Werbeanzeigen melden

Auf Tiktok gibt es allerdings Richtlinien für Werbeanzeigen und das Bewerben von Markeninhalten. Zu den unzulässigen Branchen, deren Markeninhalte nicht beworben werden dürfen, gehören neben Glücksspiel, Waffen, Tabakprodukten auch Finanzprodukte oder -services. Konkret wird auch das Bewerben von Kreditkarten verboten. Auf Anfrage von Finance Forward entfernte Tiktok einige der Anzeigen, weil diese gegen ihre Richtlinien verstoßen würden. Alle weiteren Fragen ließ das Presseteam jedoch unbeantwortet.
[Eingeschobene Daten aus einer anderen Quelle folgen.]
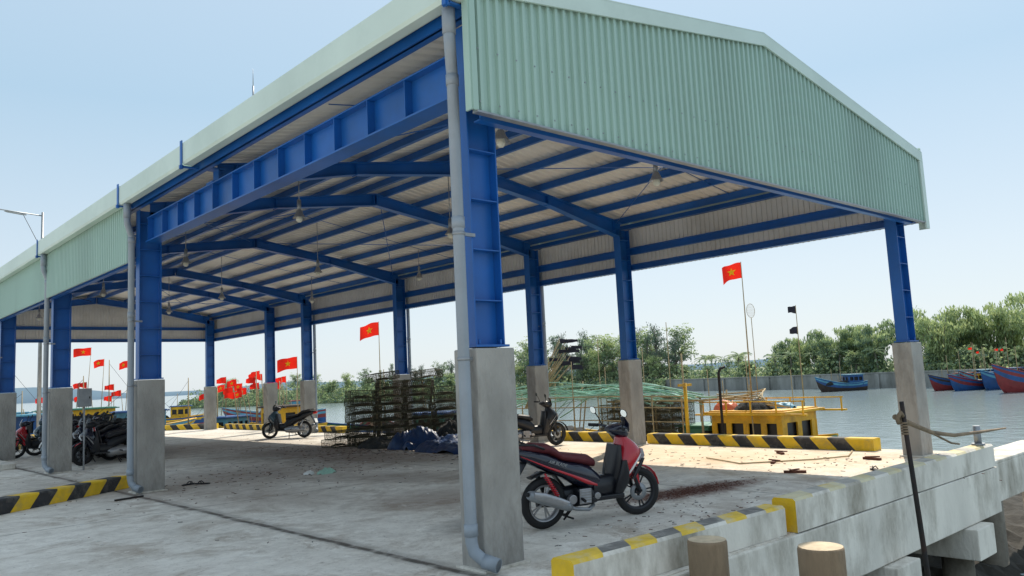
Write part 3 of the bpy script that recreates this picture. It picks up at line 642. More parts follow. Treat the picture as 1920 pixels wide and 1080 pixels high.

Immerhin haben Nutzerinnen und Nutzer der Plattform die Möglichkeit, einzelne Werbeanzeigen zu melden. „Klicke auf das Symbol „Teilen“ unten rechts auf der Anzeige und wähle dann „Melden“. Folge den Anweisungen auf dem Bildschirm“, heißt es im Datenschutzzentrum von Tiktok. Ob gerade die Zielgruppe dies auch tut, ist allerdings fragwürdig. Am Ende gilt es, die Angebote zu hinterfragen. Aber: „Es gibt nicht die eine Checkliste, die verhindert, Betrügern auf den Leim zu gehen oder überteuerte Verträge abzuschließen“, sagt Verbraucherschützer Nauhauser. Bei vermeintlich kostenlosen Kreditkarten, ohne Bonitätscheck und mit hohem Kreditrahmen sollten Verbraucherinnen und Verbraucher allerdings aufpassen.